Linux – Do Filesystems Inform Block Devices When Blocks are No Longer Required?

block-devicelinux-kernel

Traditionally storage devices (hard drives) were assumed to have no mechanism to "delete" data beyond simply overwriting it. I can see a few theoretical scenarios where it would be useful for block devices to be informed that their underlying storage is no longer required but I don't see any mechanism to do so.

Use cases:

  • Almost all modern SSDs use Wear Leveling to extend their life. This is achievable by simply having more blocks of internal storage than than the reported size and cycling between them. But if the SSD was told that blocks were no longer required it would give a much larger pool to cycle through.
  • File systems created in RAM (NOT including tmpfs). Where files are deleted, the underlying ramdisk cannot return the allocated space to free RAM if the file system can't report the space is not required.
  • Swap solutions such those using zram would need to inform the block device when pages are no longer used in swap space or they would leave a significant amount of "junk" sitting in RAM.

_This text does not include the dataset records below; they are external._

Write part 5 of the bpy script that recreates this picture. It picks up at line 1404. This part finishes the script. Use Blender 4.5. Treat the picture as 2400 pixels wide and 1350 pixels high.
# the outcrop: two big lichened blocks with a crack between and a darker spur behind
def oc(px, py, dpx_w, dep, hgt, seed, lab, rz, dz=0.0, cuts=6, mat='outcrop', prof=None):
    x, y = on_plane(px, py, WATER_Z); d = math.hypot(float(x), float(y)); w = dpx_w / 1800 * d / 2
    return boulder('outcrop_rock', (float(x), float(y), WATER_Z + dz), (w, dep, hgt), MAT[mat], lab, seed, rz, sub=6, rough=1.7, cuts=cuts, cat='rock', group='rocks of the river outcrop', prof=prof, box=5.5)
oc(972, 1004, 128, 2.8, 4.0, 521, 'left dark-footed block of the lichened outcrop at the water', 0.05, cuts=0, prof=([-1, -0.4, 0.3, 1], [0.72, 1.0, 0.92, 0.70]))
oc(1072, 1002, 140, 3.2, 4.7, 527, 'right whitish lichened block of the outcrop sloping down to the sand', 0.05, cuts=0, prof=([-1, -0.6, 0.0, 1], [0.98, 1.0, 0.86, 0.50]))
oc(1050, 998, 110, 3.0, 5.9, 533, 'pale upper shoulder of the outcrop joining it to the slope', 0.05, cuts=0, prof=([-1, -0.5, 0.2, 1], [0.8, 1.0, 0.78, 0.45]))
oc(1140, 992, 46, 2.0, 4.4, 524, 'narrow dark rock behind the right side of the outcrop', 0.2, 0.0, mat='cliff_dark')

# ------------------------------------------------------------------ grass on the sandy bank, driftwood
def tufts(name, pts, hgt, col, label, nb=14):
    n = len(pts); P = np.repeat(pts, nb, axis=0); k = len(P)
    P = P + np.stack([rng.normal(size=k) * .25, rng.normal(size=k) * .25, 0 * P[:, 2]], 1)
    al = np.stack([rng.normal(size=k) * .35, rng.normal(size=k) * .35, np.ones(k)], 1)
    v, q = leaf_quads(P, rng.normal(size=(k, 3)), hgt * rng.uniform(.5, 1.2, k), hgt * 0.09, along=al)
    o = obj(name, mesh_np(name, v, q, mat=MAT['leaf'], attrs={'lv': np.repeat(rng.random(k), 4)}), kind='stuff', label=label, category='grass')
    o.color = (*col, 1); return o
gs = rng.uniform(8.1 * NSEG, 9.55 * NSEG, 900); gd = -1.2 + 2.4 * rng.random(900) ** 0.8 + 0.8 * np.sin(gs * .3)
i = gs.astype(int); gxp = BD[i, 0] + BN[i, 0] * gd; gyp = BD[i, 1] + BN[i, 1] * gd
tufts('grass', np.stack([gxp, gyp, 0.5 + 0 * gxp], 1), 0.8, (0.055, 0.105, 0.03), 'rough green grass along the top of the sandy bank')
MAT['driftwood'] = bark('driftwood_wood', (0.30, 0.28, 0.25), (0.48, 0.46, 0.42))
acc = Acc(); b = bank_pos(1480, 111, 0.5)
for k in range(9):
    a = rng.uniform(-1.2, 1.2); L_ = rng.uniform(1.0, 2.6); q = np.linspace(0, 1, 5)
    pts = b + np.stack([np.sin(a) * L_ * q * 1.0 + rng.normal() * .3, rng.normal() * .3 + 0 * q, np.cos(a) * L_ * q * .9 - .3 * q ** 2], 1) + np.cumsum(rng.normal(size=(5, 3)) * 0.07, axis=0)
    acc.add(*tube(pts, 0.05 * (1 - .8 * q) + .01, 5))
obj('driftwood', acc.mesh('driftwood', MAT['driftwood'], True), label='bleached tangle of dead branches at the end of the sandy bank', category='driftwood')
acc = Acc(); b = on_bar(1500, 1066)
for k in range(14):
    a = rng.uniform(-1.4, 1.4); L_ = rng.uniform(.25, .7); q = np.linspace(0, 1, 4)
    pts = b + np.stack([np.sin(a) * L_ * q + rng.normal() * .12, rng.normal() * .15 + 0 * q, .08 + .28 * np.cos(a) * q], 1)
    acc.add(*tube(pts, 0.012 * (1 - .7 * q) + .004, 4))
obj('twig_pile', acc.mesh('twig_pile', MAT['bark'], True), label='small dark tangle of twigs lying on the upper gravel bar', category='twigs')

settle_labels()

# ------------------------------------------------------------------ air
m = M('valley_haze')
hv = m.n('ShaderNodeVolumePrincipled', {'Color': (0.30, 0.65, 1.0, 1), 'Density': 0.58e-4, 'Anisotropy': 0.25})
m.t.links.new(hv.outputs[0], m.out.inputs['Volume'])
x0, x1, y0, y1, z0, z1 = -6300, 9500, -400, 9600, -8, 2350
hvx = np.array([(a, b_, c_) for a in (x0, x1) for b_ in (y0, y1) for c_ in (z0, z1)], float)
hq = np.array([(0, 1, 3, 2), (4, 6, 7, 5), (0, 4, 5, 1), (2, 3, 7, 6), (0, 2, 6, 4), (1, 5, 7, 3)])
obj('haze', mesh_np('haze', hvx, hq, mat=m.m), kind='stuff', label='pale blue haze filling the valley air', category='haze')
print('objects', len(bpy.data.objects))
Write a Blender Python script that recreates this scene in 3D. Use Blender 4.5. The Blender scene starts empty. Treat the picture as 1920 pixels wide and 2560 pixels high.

This looks like a similar concept to FALLOC_FL_PUNCH_HOLE. But from what I can read there, that is purely for de-allocating space from a file in a file system. That is to say, a user space application can inform a file system that space is not needed. But that's not the same as a file system informing a block device that space isn't needed or is it?

So is it a case that in each scenario there is a work around, or us there a mechanism that allows filesystems and swap to inform block devices when blocks are no longer needed?

Best Answer

On Linux, file systems can inform the block layer that one or more blocks are no longer required, using blkdev_issue_discard. In practice file systems use this to discard blocks when the corresponding behaviour is requested, typically by mounting a file system with a “discard” option. Intermediate layers also use this request to propagate discards, e.g. in the MD layer.

This isn’t done by default; the ext4 manpage says “it is off by default until sufficient testing has been done”, but as TooTea reminded me, many SSDs don’t cope well with constant discards so the recommended approach is to periodically run fstrim instead. Most file systems’ default behaviour is to internally mark blocks as unused when the corresponding content is deleted, without informing underlying layers of this fact. This is what allows file contents to be recovered after accidental deletion, whether by using file system-specific “undelete” utilities, or block device exploration tools such as PhotoRec. Marking unused blocks without further processing also allows file deletions to be performed quickly.

The fact that, absent explicit discards, file systems don’t do much processing when blocks are no longer necessary has meant that thin provisioning involves more work than might have been hoped. Thus, Xen includes specific support for thin provisioning of Ext3 file systems — the block layer there “knows” about the file system it’s storing, and exploits that to identify blocks which aren’t needed, without the file system explicitly informing it of anything. On VMware, thin provisioning, or rather, identifying unused blocks to reduce a thin provisioned block device’s storage requirements, requires zeroing out unused blocks and running an analysis tool. SAN-based thin provisioning systems have similar support. (With discard support, thin provisioning becomes much easier — thin provisioned volumes advertise support for trimming, and the file systems do the rest.)

FALLOC_FL_PUNCH_HOLE is, as you describe, a file system-level operation, but when the underlying file system supports it and is mounted with the appropriate discard option, it will result in blocks being discarded.